The 'compromise' has proven to be a "wolf in sheep's clothing," earning the amended title "Don't Ask, Don't Tell, Don't Pursue, Don''t Harass" as incidents of violent military crimes citing homophobia as their cause were brought to litigation.

Under "Don't Ask, Don't Tell" policy, military officers are restricted from asking the sexual orientation of a service member ("Don't Ask"), service members are protected against having to reveal their sexual identity ("Don't Tell"). Minimum requirements are established for investigation into violations of these rights ("Don't Pursue").


In July 2010, the case against "Don't Ask, Don't Tell" was challenged in court by the Log Cabin Republicans, a gay civil rights group, citing DADT as a violation of constitutional rights.
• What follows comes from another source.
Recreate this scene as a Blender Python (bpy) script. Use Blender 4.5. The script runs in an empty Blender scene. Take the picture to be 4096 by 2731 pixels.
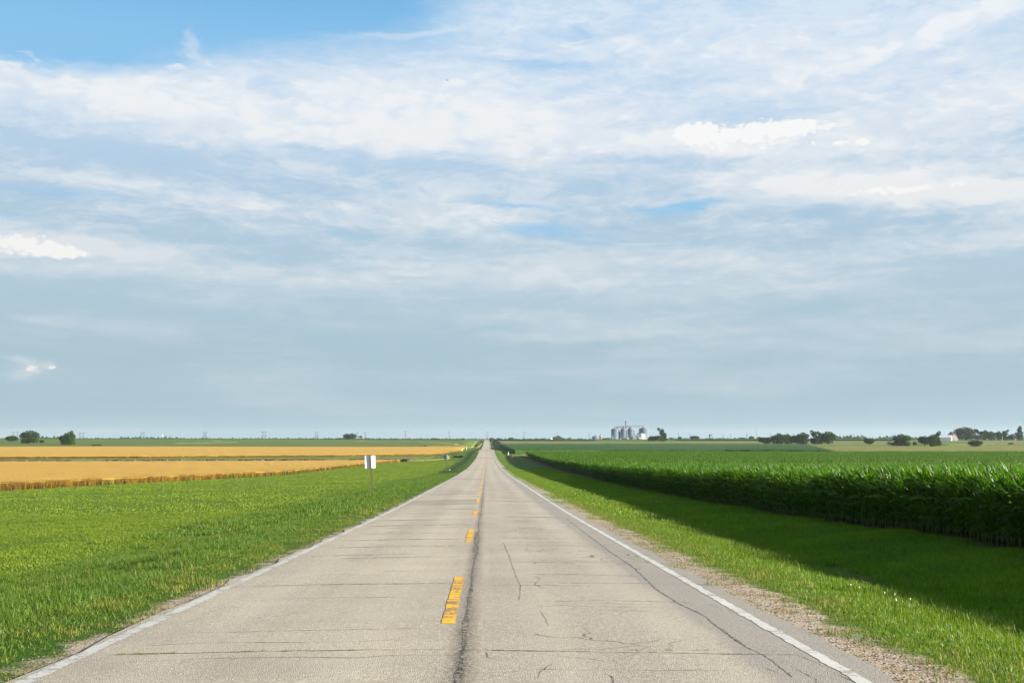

Legal suit was first brought in 2004, and after being dismissed, was was filed in 2006 as a First Amendment violation.

Testimonies given by several decorated military officers cited dishonorable discharges for many who had served honorably in Iraq and Afghanistan, but were accused with evidence (legally or illegally obtained) of living a homosexual lifestyle.


The future of military policy toward homosexuals holds the potential for positive social change and greater respect for American values of freedom and liberty for all. Final repeal of "Don't Ask Don't Tell" could be the initial move towards greater tolerance for homosexual lifestyle, an end to a history of sexual segregation within the military, and still more: proponents insist that the repeal of DADT would constitute one large step towards not only promoting tolerance for sexual orientation within the military, but encouraging the military to examine other issues within the military code of conduct regarding equal rights.